Durante sua turnê Oral Fixation, de 2006/07, Shakira usava uma linda guitarra Fender Mustang para o número ‘Don’t Bother’. A peça era mesma usada no clipe da canção, com uma pequena, embora nada sutil diferença: o instrumento havia sido encrustado com aproximadamente 2 mil cristais swarovski na cor rosa em uma oficina da marca na Espanha, por onde Shakira começaria aquela turnê. A ideia era simples e recorrente quando se fala em turnês de Shakira: Com um espetáculo surpreendentemente simples, o instrumento era responsável por um toque de beleza e glamour.

Em 2019, por um destes movimentos aparentemente sem motivo aparente das redes sociais, o clipe da música atingiu a nona posição no Global YouTube Music Videos Chart durante a semana de 20 a 26 de setembro após conseguir 22,9 milhões de visualizações nesse período. À época, Shakira até mesmo postou uma foto do instrumento:

Com todo este contexto, ao montar o setlist de uma turnê cujo disco de suporte retrata a jornada de sofrimento após uma traição e término, fazia sentido incorporar uma música que trata sobre fala sobre desilusão amorosa, autoestima ferida e empoderamento após o abandono.

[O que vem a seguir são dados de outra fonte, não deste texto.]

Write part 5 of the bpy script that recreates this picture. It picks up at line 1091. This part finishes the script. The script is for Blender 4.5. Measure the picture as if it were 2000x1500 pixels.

Assim, o visual rosa criado pelo Ateliê Versace tem como inspiração exatamente a Fender rosa (que até pouco tempo atrás estava exposta em uma exposição com peças de Shakira no Museu do Grammy). Enquanto a primeira versão do look, usada ainda no primeiro segmento do show, repete uma modelagem já usada à exaustão por Shakira, esta segunda forma conta com uma saia plissada que se incorpora ao body criando um belo minivestido, esta sim uma silhueta pouquissimo explorada por Shakira em performances, salvo em algumas ocasiões durante a era She Wolf.
Para nós, além da beleza e de ser pesada em referências à longa carreira de Shakira, este figurino – que conta ainda com detalhes e fechos dourados que remetem à coleção Medusa 95, da casa de costura – simbolizam o grande diferencial deste espetáculo, que é a união da objetividade costumeira de Shakira à moda de alta costura que ela aprendeu a valorizar nos últimos anos.